Ironically, given the title of this story, it is possible to argue that this story does not focus so much on the change in Gregor as in the way that Gregor's state and condition has not changed much at all. Note the way that the newly-transformed Gregor does not spend hardly any time debating or questioning his new condition. He just continues to moan about his position in life and how he is exploited through his work, and although he does not say this, exploited through his family, who are dependent upon him. This indicates that his actual state has not actually changed that much. He was treated like vermin before, and the only difference is that he has now become what he has been treated like.

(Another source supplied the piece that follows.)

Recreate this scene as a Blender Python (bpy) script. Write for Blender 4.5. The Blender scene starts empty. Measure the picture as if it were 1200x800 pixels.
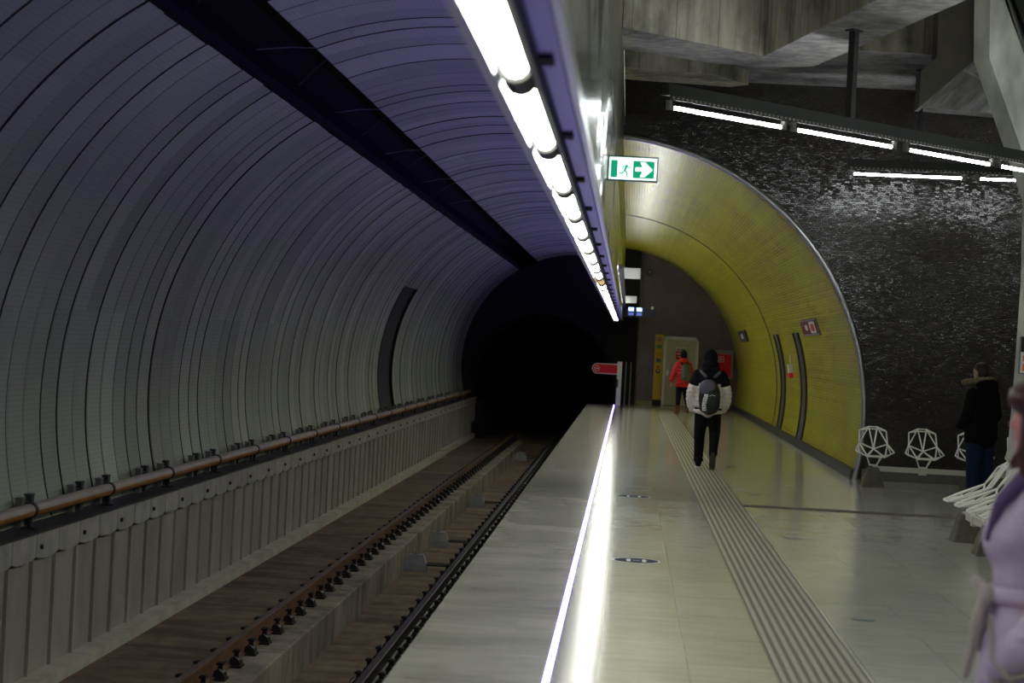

What has changed though is the physical nature of his appearance. This of course makes mobility much more tricky, as his attempts to get up show:

He therefore first tried to get his upper portion out of the bed, and to do so he cautiously turned his head toward the side of the mattress. This actually proved easy; and eventually, despite its breadth and weight, his body bulk slowly followed the twisting of his head. But when his head was finally looming over the edge of the bed, in teh free air, he was scared of advancing any further in this manner; for if he ultimaely let himself plunge down like this, only an outright miracle would prevent injury to his head.

In addition to the physical problems of negotiating movement with his new body, he finds that he is unable to communicate with other humans, as the speech that he utters comes out as animal sounds. Obviously, as well, the transformation and the way that his family treat him mean that he is able to rest and stay in his room and not get out like he had to when he was working so hard as a salesman.